2. On verra que l’extraction peut transformer certaines prépositions, sur devenant dessus, dans devenant dedans, etc. La grammaire traditionnelle donne à cette nouvelle forme l’appellation d’ « adverbe ». Ce n’est pas une position infondée mais comme il s’agit de cas particuliers et non du cas général, nous préfèrerons quant à nous parler de « variante de la préposition due à l’extraction », ex. La peine de mort, Max est contre. Votre rapport, je m’assois dessus.



que P(subj) : propositions subordonnées complétives dont le verbe est à l’indicatif (ou au subjonctif). Elles peuvent, selon les verbes principaux, occuper les places de N0, N1 ou N2.



V : verbe, dont la forme peut être simple (aimer), pronominale (se souvenir), ou composée (en vouloir à qqn de qqch).

Notes :

1. On verra que la forme de V n’est pas sans incidence sur le choix du substitut ou même sur la possibilité qu’il y en ait un.

2. Nous préférons, à l’instar de M. Gross, le terme de “verbe composé” à celui de “locution verbale”.



Vinf : infinitif. Peut occuper, selon les constructions du verbe principal, les places de N0, N1 ou N2.



X : mot ou groupe de mots présents ou facultatifs, et sans incidence sur la pronominalisation.



: l’astérisque placé devant une phrase signifie que cette phrase n’est pas possible.

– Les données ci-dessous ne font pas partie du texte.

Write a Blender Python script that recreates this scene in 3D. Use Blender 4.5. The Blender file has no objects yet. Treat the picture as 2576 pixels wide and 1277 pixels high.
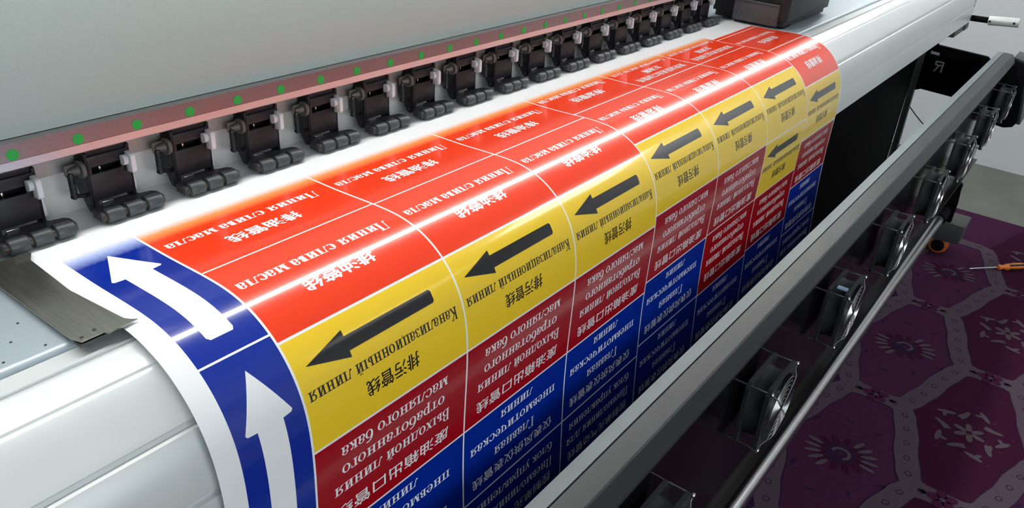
import bpy, bmesh, math, random
from mathutils import Vector, Matrix
random.seed(7)
R_ = math.radians
H = 1.02            # height of the printer's platen above the floor; all y,z below are measured from the platen
S = bpy.context.scene
COL = S.collection

# ------------------------------------------------------------------ camera, world, lights, exposure
cam_d = bpy.data.cameras.new('camera')
cam = bpy.data.objects.new('camera', cam_d)
COL.objects.link(cam)
_r = (0.60396, -0.79432, 0.06548)
_d = (-0.343972, -0.333886, -0.877613)
_f = (0.718967, 0.507521, -0.474877)
cam.matrix_world = Matrix(((_r[0], -_d[0], -_f[0], -0.32721),
                           (_r[1], -_d[1], -_f[1], -0.62242),
                           (_r[2], -_d[2], -_f[2], 0.36027 + H),
                           (0, 0, 0, 1)))
cam_d.sensor_width = 36.0
cam_d.lens = 2030.116 / 2576 * 36.0
cam_d.clip_start = 0.02
S.camera = cam

S.view_settings.view_transform = 'Standard'
S.view_settings.look = 'None'
S.view_settings.exposure = 0.0
S.view_settings.gamma = 1.0
S.view_settings.use_curve_mapping = False

W = bpy.data.worlds.new('world')
S.world = W
W.use_nodes = True
W.node_tree.nodes['Background'].inputs[0].default_value = (0.86, 0.95, 1.0, 1)
W.node_tree.nodes['Background'].inputs[1].default_value = 0.06

TUBE_L = 24.0        # radiance of the batten over the printer
FILL_L = 4.4       # radiance of the fill pane added behind the viewer
CEIL_L = 1.3
FRONT_L = 8.0        # the panel that glints in the yellow labels         # radiance of the ceiling panels


# ------------------------------------------------------------------ materials
def node(nt, t, **kw):
    n = nt.nodes.new(t)
    for k, v in kw.items():
        setattr(n, k, v)
    return n


def mat(name, col, rough=0.5, metal=0.0, var=0.0, scale=40.0, bump=0.0, bscale=300.0, spec=0.5, emit=None, stretch=None):
    m = bpy.data.materials.new(name)
    m.use_nodes = True
    nt = m.node_tree
    b = nt.nodes['Principled BSDF']
    b.inputs['Roughness'].default_value = rough
    b.inputs['Metallic'].default_value = metal
    b.inputs['Specular IOR Level'].default_value = spec
    c4 = (col[0], col[1], col[2], 1)
    b.inputs['Base Color'].default_value = c4
    if var or bump:
        tc = node(nt, 'ShaderNodeTexCoord')
        mp = node(nt, 'ShaderNodeMapping')
        nt.links.new(tc.outputs['Object'], mp.inputs[0])
        if stretch:
            mp.inputs['Scale'].default_value = stretch
        if var:
            nz = node(nt, 'ShaderNodeTexNoise')
            nz.inputs['Scale'].default_value = scale
            nz.inputs['Detail'].default_value = 5
            nt.links.new(mp.outputs[0], nz.inputs['Vector'])
            mr = node(nt, 'ShaderNodeMapRange')
            mr.inputs[1].default_value = 0.3
            mr.inputs[2].default_value = 0.7
            mr.inputs[3].default_value = 1 - var
            mr.inputs[4].default_value = 1 + var
            nt.links.new(nz.outputs['Fac'], mr.inputs[0])
            mx = node(nt, 'ShaderNodeVectorMath', operation='SCALE')
            mx.inputs[0].default_value = col
            nt.links.new(mr.outputs[0], mx.inputs['Scale'])
            nt.links.new(mx.outputs[0], b.inputs['Base Color'])
            r2 = node(nt, 'ShaderNodeMapRange')
            r2.inputs[3].default_value = max(0.02, rough - var * 0.5)
            r2.inputs[4].default_value = min(1.0, rough + var * 0.5)
            nt.links.new(nz.outputs['Fac'], r2.inputs[0])
            nt.links.new(r2.outputs[0], b.inputs['Roughness'])
        if bump:
            nb = node(nt, 'ShaderNodeTexNoise')
            nb.inputs['Scale'].default_value = bscale
            nt.links.new(mp.outputs[0], nb.inputs['Vector'])
            bp = node(nt, 'ShaderNodeBump')
            bp.inputs['Strength'].default_value = bump
            bp.inputs['Distance'].default_value = 0.002
            nt.links.new(nb.outputs['Fac'], bp.inputs['Height'])
            nt.links.new(bp.outputs[0], b.inputs['Normal'])
    if emit:
        b.inputs['Emission Color'].default_value = (1.0, 0.985, 0.95, 1)
        b.inputs['Emission Strength'].default_value = emit
    return m


def ink(name, col, mid):
    """glossy vinyl ink; towards the line the print heads have reached (uv.y = 0.02 behind the platen's middle) it is only partly laid down"""
    m = bpy.data.materials.new(name)
    m.use_nodes = True
    nt = m.node_tree
    b = nt.nodes['Principled BSDF']
    b.inputs['Roughness'].default_value = VINYL_R
    b.inputs['Specular IOR Level'].default_value = VINYL_S
    b.inputs['Coat Weight'].default_value = 0.85
    b.inputs['Coat Roughness'].default_value = 0.07
    uv = node(nt, 'ShaderNodeUVMap', uv_map='UVMap')
    sp = node(nt, 'ShaderNodeSeparateXYZ')
    nt.links.new(uv.outputs[0], sp.inputs[0])
    nz = node(nt, 'ShaderNodeTexNoise')
    nz.inputs['Scale'].default_value = 260
    nt.links.new(uv.outputs[0], nz.inputs['Vector'])
    ma = node(nt, 'ShaderNodeMath', operation='MULTIPLY_ADD')
    ma.inputs[1].default_value = 0.004
    nt.links.new(nz.outputs['Fac'], ma.inputs[0])
    nt.links.new(sp.outputs['Y'], ma.inputs[2])
    mr = node(nt, 'ShaderNodeMapRange')
    mr.inputs[1].default_value = -0.033
    mr.inputs[2].default_value = -0.007
    nt.links.new(ma.outputs[0], mr.inputs[0])
    cr = node(nt, 'ShaderNodeValToRGB')
    e = cr.color_ramp.elements
    e[0].position = 0.0
    e[0].color = (*WHITE, 1)
    e[1].position = 1.0
    e[1].color = (*col, 1)
    k = e.new(0.45)
    k.color = (*mid, 1)
    nt.links.new(mr.outputs[0], cr.inputs[0])
    nt.links.new(cr.outputs[0], b.inputs['Base Color'])
    return m


WHITE = (0.84, 0.86, 0.88)
VINYL_R = 0.22
VINYL_S = 0.45
M = {}
M['vinyl'] = mat('white vinyl', WHITE, VINYL_R, spec=VINYL_S, var=0.01, scale=20)
M['vinyl'].node_tree.nodes['Principled BSDF'].inputs['Coat Weight'].default_value = 0.85
M['vinyl'].node_tree.nodes['Principled BSDF'].inputs['Coat Roughness'].default_value = 0.07
M['red'] = ink('red ink', (0.84, 0.046, 0.008), (0.95, 0.33, 0.10))
M['crimson'] = ink('crimson ink', (0.36, 0.002, 0.008), (0.9, 0.4, 0.2))
M['yellow'] = ink('yellow ink', (0.88, 0.60, 0.020), (0.9, 0.7, 0.3))
M['blue'] = ink('blue ink', (0.001, 0.022, 0.30), (0.36, 0.45, 0.80))
M['black_ink'] = ink('black ink', (0.012, 0.012, 0.014), (0.3, 0.3, 0.3))
M['alu_white'] = mat('satin silver extrusion', (0.62, 0.66, 0.66), 0.32, 0.15, var=0.03, scale=8)
M['platen'] = mat('brushed platen sheet', (0.36, 0.43, 0.47), 0.36, 0.35, var=0.05, scale=60, stretch=(1, 12, 12))
M['hole'] = mat('dark hole', (0.02, 0.02, 0.022), 0.8, var=0.05)
M['cover'] = mat('grey painted cover', (0.37, 0.435, 0.41), 0.55, spec=0.2, var=0.03, scale=900, bump=0.05, bscale=1200)
M['rail_lip'] = mat('rail lip with painted reflection', (0.56, 0.56, 0.58), 0.46, 1.0, var=0.04, scale=30, stretch=(6, 60, 60))  # same metal as the rail; its brighter reflections are put into the base
M['rail'] = mat('brushed rail aluminium', (0.36, 0.33, 0.34), 0.34, 1.0, var=0.10, scale=30, stretch=(6, 60, 60))  # base darkened to stand in for the dim reflections on this face
M['rail_dark'] = mat('raw rail underside', (0.30, 0.29, 0.28), 0.5, 0.6, var=0.1)
M['green'] = mat('green dot paint', (0.01, 0.36, 0.05), 0.45, var=0.04)
M['panel'] = mat('light grey back plate', (0.60, 0.60, 0.585), 0.45, var=0.03)
M['black_plastic'] = mat('black plastic', (0.014, 0.013, 0.016), 0.42, spec=0.3, var=0.1, bump=0.05)
M['black_foot'] = mat('dark foot plastic', (0.045, 0.042, 0.046), 0.55, var=0.1, bump=0.05)
M['rubber'] = mat('roller rubber', (0.033, 0.040, 0.044), 0.42, var=0.08)
M['axle'] = mat('oiled axle', (0.06, 0.045, 0.035), 0.4, 0.4, var=0.1)
M['grey_plastic'] = mat('grey cam plastic', (0.085, 0.080, 0.076), 0.45, var=0.06)
M['white_plastic'] = mat('pale lever plastic', (0.56, 0.57, 0.60), 0.35, var=0.03)
M['steel'] = mat('bright steel', (0.70, 0.70, 0.69), 0.25, 1.0, var=0.05)
M['chrome'] = mat('chrome wire', (0.52, 0.52, 0.53), 0.26, 1.0, var=0.02)
M['spring'] = mat('spring steel', (0.10, 0.105, 0.11), 0.4, 0.9, var=0.05)
M['clip'] = mat('brushed steel clip', (0.42, 0.42, 0.37), 0.30, 1.0, var=0.10, scale=12, stretch=(30, 2, 30))
M['bar'] = mat('grey anodised bar', (0.030, 0.035, 0.037), 0.36, 0.05, spec=0.3, var=0.08, scale=25, bump=0.04, bscale=900)
M['bar_edge'] = mat('pale bar edge strip', (0.16, 0.20, 0.21), 0.34, 0.15, var=0.05, scale=25)
M['gloss_black'] = mat('gloss black panel', (0.004, 0.0035, 0.004), 0.16, spec=0.3, var=0.02)
M['stand'] = mat('black powder coat', (0.005, 0.005, 0.006), 0.7, spec=0.05, var=0.1)
M['stand_grey'] = mat('worn dark steel', (0.075, 0.078, 0.075), 0.5, 0.2, var=0.1)
M['fan_frame'] = mat('fan frame metal', (0.040, 0.046, 0.050), 0.42, 0.3, var=0.1)
M['fan_blade'] = mat('fan blade plastic', (0.022, 0.022, 0.024), 0.4, var=0.05)
M['sticker'] = mat('pale blue sticker', (0.45, 0.62, 0.90), 0.5, var=0.03)
M['wall'] = mat('painted wall', (0.74, 0.77, 0.80), 0.75, var=0.03, scale=3, bump=0.10, bscale=120)
M['ceiling'] = mat('white ceiling', (0.78, 0.79, 0.79), 0.85, var=0.02)
M['floor'] = mat('worn concrete floor', (0.15, 0.16, 0.138), 0.6, var=0.16, scale=6, bump=0.1, bscale=60)
M['c_ground'] = mat('carpet magenta', (0.060, 0.014, 0.052), 0.95, var=0.16, scale=260, bump=0.6, bscale=900, spec=0.1)
M['c_crimson'] = mat('carpet crimson', (0.042, 0.005, 0.026), 0.95, var=0.18, scale=260, bump=0.6, bscale=900, spec=0.1)
M['c_violet'] = mat('carpet violet', (0.028, 0.011, 0.042), 0.95, var=0.15, scale=260, bump=0.6, bscale=900, spec=0.1)
M['c_band'] = mat('carpet band', (0.092, 0.066, 0.090), 0.95, var=0.14, scale=260, bump=0.6, bscale=900, spec=0.1)
M['c_petal'] = mat('carpet petal', (0.095, 0.074, 0.092), 0.95, var=0.14, scale=260, bump=0.6, bscale=900, spec=0.1)
M['c_spot'] = mat('carpet small flowers', (0.060, 0.010, 0.045), 0.95, var=0.14, scale=260, bump=0.6, bscale=900, spec=0.1)
M['orange'] = mat('orange plastic', (0.80, 0.20, 0.02), 0.4, var=0.04)
M['wheel_orange'] = mat('orange tyre', (0.55, 0.12, 0.02), 0.5, var=0.05)
M['tube'] = mat('lit tube', (0.9, 0.9, 0.9), 0.5, emit=TUBE_L)
M['lit_panel'] = mat('lit diffuser', (0.9, 0.9, 0.9), 0.5, emit=CEIL_L)
M['daylight'] = mat('added fill pane', (0.9, 0.9, 0.9), 0.5, emit=FILL_L)
M['daylight'].node_tree.nodes['Principled BSDF'].inputs['Emission Color'].default_value = (0.90, 0.96, 1.0, 1)
M['bright_panel'] = mat('bright diffuser', (0.9, 0.9, 0.9), 0.5, emit=FRONT_L)
M['lamp_body'] = mat('lamp housing', (0.7, 0.7, 0.7), 0.5, var=0.02)
M['cable'] = mat('grey cable', (0.10, 0.10, 0.09), 0.5, var=0.03)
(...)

Par exemple : * La fin, Max a commencé par.



? : le point d’interrogation placé devant une phrase signifie que cette phrase est douteuse.





Petite bibliographie





– Gross (M.), Méthodes en syntaxe : régime des constructions complétives, Paris, Hermann, 1975.

– Gross (M.), Grammaire transformationnelle du français, 1 - Syntaxe du verbe, Paris, Cantilène, 1986 (réédition).

– Gross (M.), Grammaire transformationnelle du français, 2 - Syntaxe du nom, Paris, Cantilène, 1986 (réédition).

– Le Goffic (P.) et Combe-Mac Bride (N.), Les constructions fondamentales du français, Paris, Hachette-Larousse, 1975.

– Maillard (J.-P.) et Célérier (P.), Dictionnaire des structures fondamentales du français, Paris, Cle international, 1979.

– Réquédat (F.), Les constructions verbales avec l'infinitif, Paris, Hachette, 1980.